▸ **Stated problem**
Using the data beneath, show every line that includes the word "scene".

▸ **Supplied material**

......

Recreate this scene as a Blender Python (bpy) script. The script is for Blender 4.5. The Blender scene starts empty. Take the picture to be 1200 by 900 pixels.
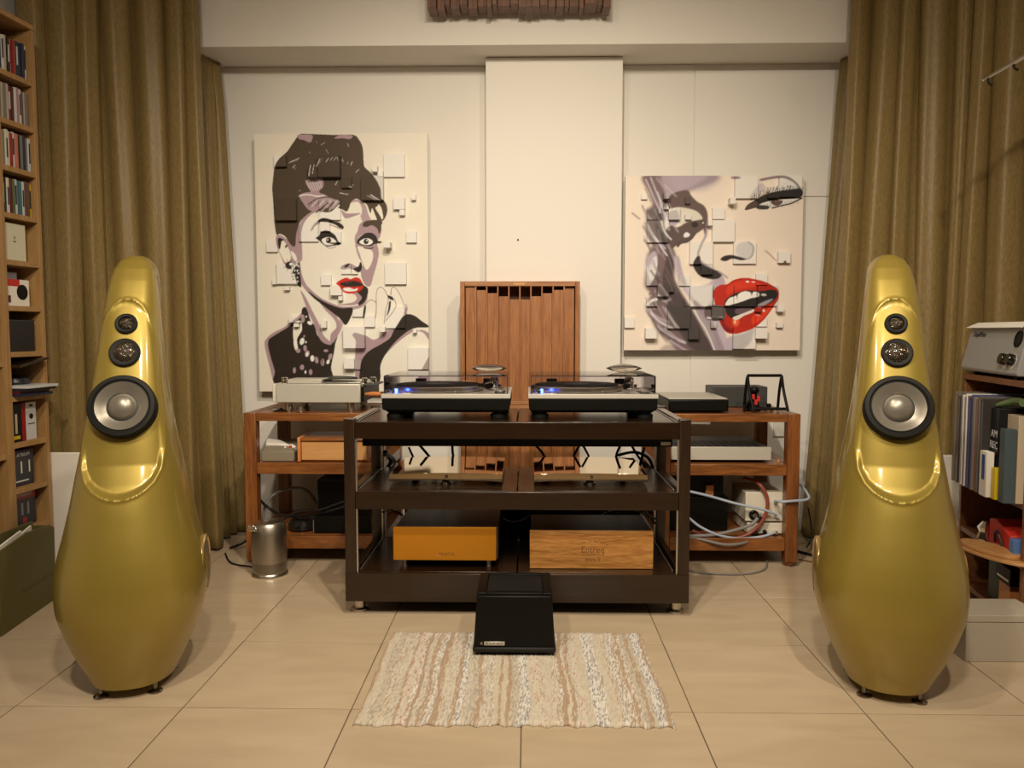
import bpy, bmesh, math, random
import numpy as np
from mathutils import Vector, Matrix
random.seed(7); np.random.seed(7)
SC = bpy.context.scene; COL = SC.collection
PI = math.pi
# ---------------------------------------------------------------- camera
FPX = 925.0; YAW = math.atan(18 / FPX); PIT = math.atan(62 / FPX); EYE = 0.96
cam_d = bpy.data.cameras.new('camera'); cam = bpy.data.objects.new('camera', cam_d); COL.objects.link(cam)
cam_d.sensor_fit = 'HORIZONTAL'; cam_d.sensor_width = 36.0; cam_d.lens = FPX / 1200 * 36.0
cam_d.clip_start = 0.02; cam.location = (0, 0, EYE)
cam.rotation_euler = (PI / 2 - PIT, 0, YAW); SC.camera = cam
# ---------------------------------------------------------------- world, exposure, lamps
w = bpy.data.worlds.new('world'); SC.world = w; w.use_nodes = True
w.node_tree.nodes['Background'].inputs[0].default_value = (1, .8, .55, 1)
w.node_tree.nodes['Background'].inputs[1].default_value = 0.02
SC.view_settings.view_transform = 'Standard'; SC.view_settings.look = 'None'
SC.view_settings.exposure = 0.85; SC.view_settings.gamma = 1; SC.view_settings.use_curve_mapping = False
WARM = (1.0, .86, .66)
def lamp(name, loc, target, power, size, spot=None, blend=.6, col=WARM):
    if spot:
        d = bpy.data.lights.new(name, 'SPOT'); d.spot_size = math.radians(spot); d.spot_blend = blend; d.shadow_soft_size = size
    else:
        d = bpy.data.lights.new(name, 'AREA'); d.shape = 'DISK'; d.size = size
    d.energy = power; d.color = col
    o = bpy.data.objects.new(name, d); COL.objects.link(o); o.location = loc
    o.rotation_euler = (Vector(target) - Vector(loc)).to_track_quat('-Z', 'Y').to_euler(); return o
lamp('ceiling_spot', (0, 1.35, 2.55), (0, 3.6, .35), 79, .035, 98, 1.0)
lamp('ceiling_spot', (-.75, .6, 2.55), (-.75, 3.0, .15), 56, .04, 110, 1.0)
lamp('ceiling_spot', (.75, .6, 2.55), (.75, 3.0, .15), 56, .04, 110, 1.0)
lamp('ceiling_spot', (0, .1, 2.55), (0, 2.2, .1), 68, .08, 120, .8)
# ---------------------------------------------------------------- pixel to room point (for measuring)
_F = np.array([-math.sin(YAW) * math.cos(PIT), math.cos(YAW) * math.cos(PIT), -math.sin(PIT)])
_R = np.array([math.cos(YAW), math.sin(YAW), 0.0]); _U = np.cross(_R, _F); _C = np.array([0, 0, EYE])
def PY(x, y, Y):
    d = _F * FPX + _R * (x - 600) - _U * (y - 450); return tuple(_C + d * (Y / d[1]))
def PZ(x, y, Z):
    d = _F * FPX + _R * (x - 600) - _U * (y - 450); return tuple(_C + d * ((Z - EYE) / d[2]))
# ---------------------------------------------------------------- materials
def lin(c):   # colour as it looks under the warm lamps -> paint colour
    return tuple(min(.92, ((v / 255) / 12.92 if v / 255 <= .04045 else ((v / 255 + .055) / 1.055) ** 2.4) / k) for v, k in zip(c, (1.0, .88, .70)))
def _p(name):
    m = bpy.data.materials.new(name); m.use_nodes = True
    return m, m.node_tree, m.node_tree.nodes['Principled BSDF']
def N(nt, typ, **k):
    n = nt.nodes.new(typ)
    for a, v in k.items():
        if a in n.inputs: n.inputs[a].default_value = v
        else: setattr(n, a, v)
    return n
def mat(name, c, rough=.5, metal=0, coat=0, coatr=.05, noise=0, nscale=30, bump=0, bscale=200, trans=0, ior=1.45, emit=None, es=1, sheen=0, spec=.5):
    m, nt, b = _p(name); c4 = (*c, 1)
    b.inputs['Base Color'].default_value = c4; b.inputs['Roughness'].default_value = rough
    b.inputs['Metallic'].default_value = metal; b.inputs['Coat Weight'].default_value = coat; b.inputs['Coat Roughness'].default_value = coatr
    b.inputs['Transmission Weight'].default_value = trans; b.inputs['IOR'].default_value = ior; b.inputs['Sheen Weight'].default_value = sheen
    b.inputs['Specular IOR Level'].default_value = spec
    if emit: b.inputs['Emission Color'].default_value = (*emit, 1); b.inputs['Emission Strength'].default_value = es
    tc = N(nt, 'ShaderNodeTexCoord')
    if noise:
        n = N(nt, 'ShaderNodeTexNoise', Scale=nscale, Detail=4.0); nt.links.new(tc.outputs['Object'], n.inputs['Vector'])
        mx = N(nt, 'ShaderNodeMix', data_type='RGBA')
        mx.inputs[6].default_value = (*[v * (1 - noise) for v in c], 1); mx.inputs[7].default_value = (*[min(1, v * (1 + noise)) for v in c], 1)
        nt.links.new(n.outputs[0], mx.inputs[0]); nt.links.new(mx.outputs[2], b.inputs['Base Color'])
    if bump:
        n2 = N(nt, 'ShaderNodeTexNoise', Scale=bscale, Detail=2.0); nt.links.new(tc.outputs['Object'], n2.inputs['Vector'])
        bp = N(nt, 'ShaderNodeBump', Strength=bump, Distance=.002); nt.links.new(n2.outputs[0], bp.inputs['Height']); nt.links.new(bp.outputs[0], b.inputs['Normal'])
    return m
def wood(name, c1, c2, axis='Z', sc=1.0, rough=.45, coat=.15, contrast=1.0, streak=14):
    m, nt, b = _p(name)
    tc = N(nt, 'ShaderNodeTexCoord'); mp = N(nt, 'ShaderNodeMapping'); s = [streak * sc] * 3; s['XYZ'.index(axis)] = 1.2 * sc
    mp.inputs['Scale'].default_value = s; nt.links.new(tc.outputs['Object'], mp.inputs['Vector'])
    oi = N(nt, 'ShaderNodeObjectInfo'); vm = N(nt, 'ShaderNodeVectorMath', operation='ADD')
    ml = N(nt, 'ShaderNodeMath', operation='MULTIPLY'); ml.inputs[1].default_value = 37.0
    nt.links.new(oi.outputs['Random'], ml.inputs[0]); nt.links.new(mp.outputs[0], vm.inputs[0]); nt.links.new(ml.outputs[0], vm.inputs[1])
    n = N(nt, 'ShaderNodeTexNoise', Scale=1.6, Detail=6.0, Distortion=1.2, Roughness=.6); nt.links.new(vm.outputs[0], n.inputs['Vector'])
    n2 = N(nt, 'ShaderNodeTexNoise', Scale=9.0, Detail=3.0); nt.links.new(vm.outputs[0], n2.inputs['Vector'])
    ad = N(nt, 'ShaderNodeMix'); ad.inputs[0].default_value = .35; nt.links.new(n.outputs[0], ad.inputs[2]); nt.links.new(n2.outputs[0], ad.inputs[3])
    r = N(nt, 'ShaderNodeValToRGB'); r.color_ramp.elements[0].position = .5 - .17 / contrast; r.color_ramp.elements[1].position = .5 + .17 / contrast
    r.color_ramp.elements[0].color = (*c1, 1); r.color_ramp.elements[1].color = (*c2, 1)
    nt.links.new(ad.outputs[0], r.inputs[0]); nt.links.new(r.outputs[0], b.inputs['Base Color'])
    b.inputs['Roughness'].default_value = rough; b.inputs['Coat Weight'].default_value = coat; b.inputs['Coat Roughness'].default_value = .2
    return m
def attr_mat(name, rough=.6):
    m, nt, b = _p(name); a = N(nt, 'ShaderNodeVertexColor', layer_name='Col'); nt.links.new(a.outputs[0], b.inputs['Base Color'])
    b.inputs['Roughness'].default_value = rough; b.inputs['Specular IOR Level'].default_value = .3; return m
def clear(name, c, ior=1.45, rough=.02):
    m, nt, b = _p(name); nt.nodes.remove(b); out = nt.nodes['Material Output']
    t = N(nt, 'ShaderNodeBsdfTransparent'); t.inputs[0].default_value = (*c, 1)
    g = N(nt, 'ShaderNodeBsdfGlossy'); g.inputs['Roughness'].default_value = rough
    fr = N(nt, 'ShaderNodeFresnel', IOR=ior); mx = N(nt, 'ShaderNodeMixShader')
    nt.links.new(fr.outputs[0], mx.inputs[0]); nt.links.new(t.outputs[0], mx.inputs[1]); nt.links.new(g.outputs[0], mx.inputs[2]); nt.links.new(mx.outputs[0], out.inputs[0])
    return m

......

▸ **Output of the task**
Recreate this scene as a Blender Python (bpy) script. The script is for Blender 4.5. The Blender scene starts empty. Take the picture to be 1200 by 900 pixels.
SC = bpy.context.scene; COL = SC.collection